First, compute the center point.
Then sort the points using whatever sorting algorithm you like, but use special comparison routine to determine whether one point is less than the other.
You can check whether one point (a) is to the left or to the right of the other (b) in relation to the center by this simple calculation:
det = (a.x - center.x) * (b.y - center.y) - (b.x - center.x) * (a.y - center.y)
if the result is zero, then they are on the same line from the center, if it’s positive or negative, then it is on one side or the other, so one point will precede the other.
Using it you can construct a less-than relation to compare points and determine the order in which they should appear in the sorted array. But you have to define where is the beginning of that order, I mean what angle will be the starting one (e.g. the positive half of x-axis).
The code for the comparison function can look like this:
bool less(point a, point b)
{
if (a.x - center.x >= 0 && b.x - center.x < 0)
return true;
if (a.x - center.x < 0 && b.x - center.x >= 0)
return false;
if (a.x - center.x == 0 && b.x - center.x == 0) {
if (a.y - center.y >= 0 || b.y - center.y >= 0)
return a.y > b.y;
return b.y > a.y;
}
// compute the cross product of vectors (center -> a) x (center -> b)
int det = (a.x - center.x) * (b.y - center.y) - (b.x - center.x) * (a.y - center.y);
if (det < 0)
return true;
if (det > 0)
return false;
// points a and b are on the same line from the center
// check which point is closer to the center
int d1 = (a.x - center.x) * (a.x - center.x) + (a.y - center.y) * (a.y - center.y);
int d2 = (b.x - center.x) * (b.x - center.x) + (b.y - center.y) * (b.y - center.y);
return d1 > d2;
}
This will order the points clockwise starting from the 12 o’clock. Points on the same “hour” will be ordered starting from the ones that are further from the center.
If using integer types (which are not really present in Lua) you’d have to assure that det, d1 and d2 variables are of a type that will be able to hold the result of performed calculations.
If you want to achieve something looking solid, as convex as possible, then I guess you’re looking for a Convex Hull.
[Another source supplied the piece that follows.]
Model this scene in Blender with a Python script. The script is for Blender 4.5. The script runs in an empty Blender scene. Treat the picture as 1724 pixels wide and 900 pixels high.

You can compute it using the Graham Scan.
In this algorithm, you also have to sort the points clockwise (or counter-clockwise) starting from a special pivot point. Then you repeat simple loop steps each time checking if you turn left or right adding new points to the convex hull, this check is based on a cross product just like in the above comparison function.
Edit:
Added one more if statement if (a.y - center.y >= 0 || b.y - center.y >=0) to make sure that points that have x=0 and negative y are sorted starting from the ones that are further from the center. If you don’t care about the order of points on the same ‘hour’ you can omit this if statement and always return a.y > b.y.
Corrected the first if statements with adding -center.x and -center.y.
Added the second if statement (a.x - center.x < 0 && b.x - center.x >= 0). It was an obvious oversight that it was missing. The if statements could be reorganized now because some checks are redundant. For example, if the first condition in the first if statement is false, then the first condition of the second if must be true. I decided, however, to leave the code as it is for the sake of simplicity. It’s quite possible that the compiler will optimize the code and produce the same result anyway.